The prince of trees, indeed, the American beech is just that. Here is tall tree, almost silver in the winter sun.  There is always a
youthful presence about this tree no matter how tall or large in trunk. Broader than tall in a park, its crown splays out in a great fan of dense silver branches whose foliage, tasseling out from mahagony buds in spring--you must go out into the woods and see the beauty of this in April, opens to elegant bluish-green oblong leaves whose serrations mark it from its European cousin, Fagus sylvatica. In the fall these leaves turn a rich yellow and in late November, bronze to finally bleach out in the winter sun--tissue thin and curling buff against the snow. In the forest, smooth silver/pewter columns rise gracefully from fluted trunk flares accented by low thin branchlets often sweeping the forest floor shading out the seedlings from nearby oaks and red maples. This tree maintains its space. Along a woodland trail, 20 miles through 650 acres, at the Tyler Arboretum in Media, PA (click the picture) there are beeches that will take your breath away. There are also 90' bald cypress here as well as what may be the largest sequoia growing on the east coast at close to 100' (planted in 1856). The Tyler is a beautiful place to be any time of the year.



If you are near Washington, DC, walk the horse trail in the upper part of Rock Creek Park; the beeches are astounding. See them in May with pinxterbloom azaleas at their feet.

Beeches are easily moved when young--so many roots!--but they will demand, and get, their space. They are, of all the trees above, very slow in the race to the sun. The Norway maple and its forest-destructive seedlings will have grown 20 feet before this tree has grown five. Soils can be neutral and should be well drained, though the stream or wet area should not be far away. Its surface roots, and it has many, love its own fallen foliage; do not play Mr. Neat with the rake or blower, and don't even think of throwing down sod under it. The few clumps of fine fescue that will seed in and the moss, during a wet year, will be enough to accent its beautiful pewter colored roots.

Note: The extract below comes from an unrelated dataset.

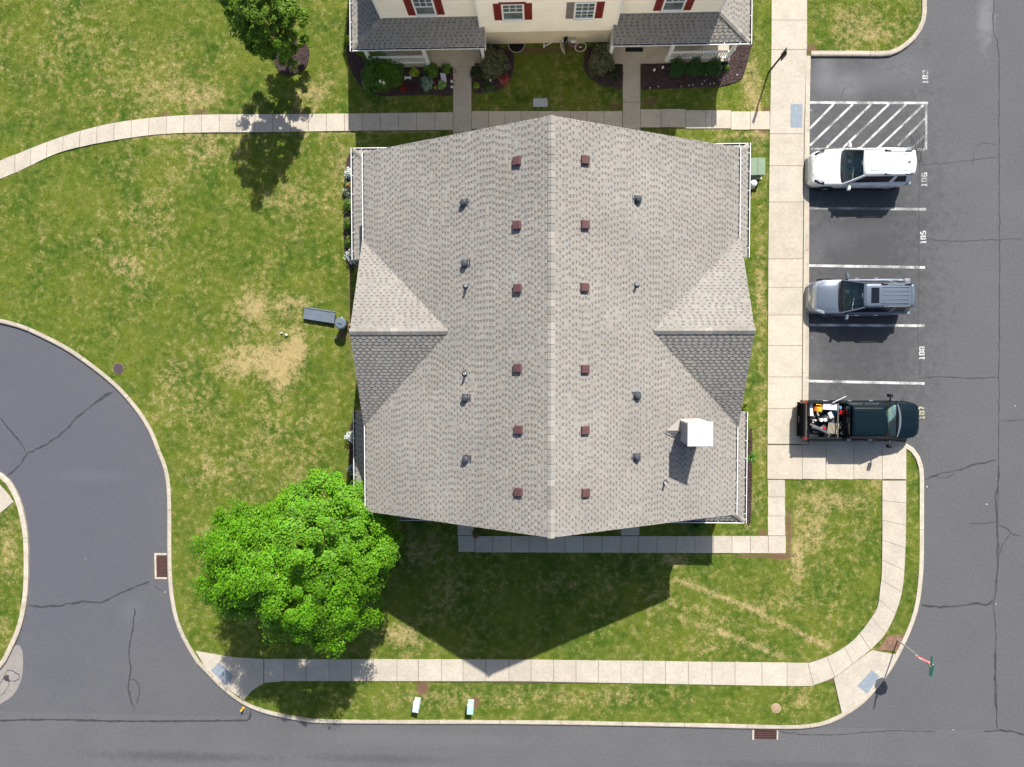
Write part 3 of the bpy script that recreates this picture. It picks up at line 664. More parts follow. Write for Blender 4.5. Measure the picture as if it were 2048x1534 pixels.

I have been watching a 6"caliper tree growing out of the moving water of a spring for several years now waiting for signs of calamity, but the tree seems to be really happy! Another tree, much larger, rises cool and elegant out of a dry rocky hillside among a gang of chestnut oaks, Quercus prinus, always looking rather lush when an August drought is bringing the oaks to their knees. Again, as with so many others, a visit to the woodlands is worth a 100 trips to the nursery fields to see the variance in this tree. It is in the woods that you begin to understand why this tree is with us for so very many years.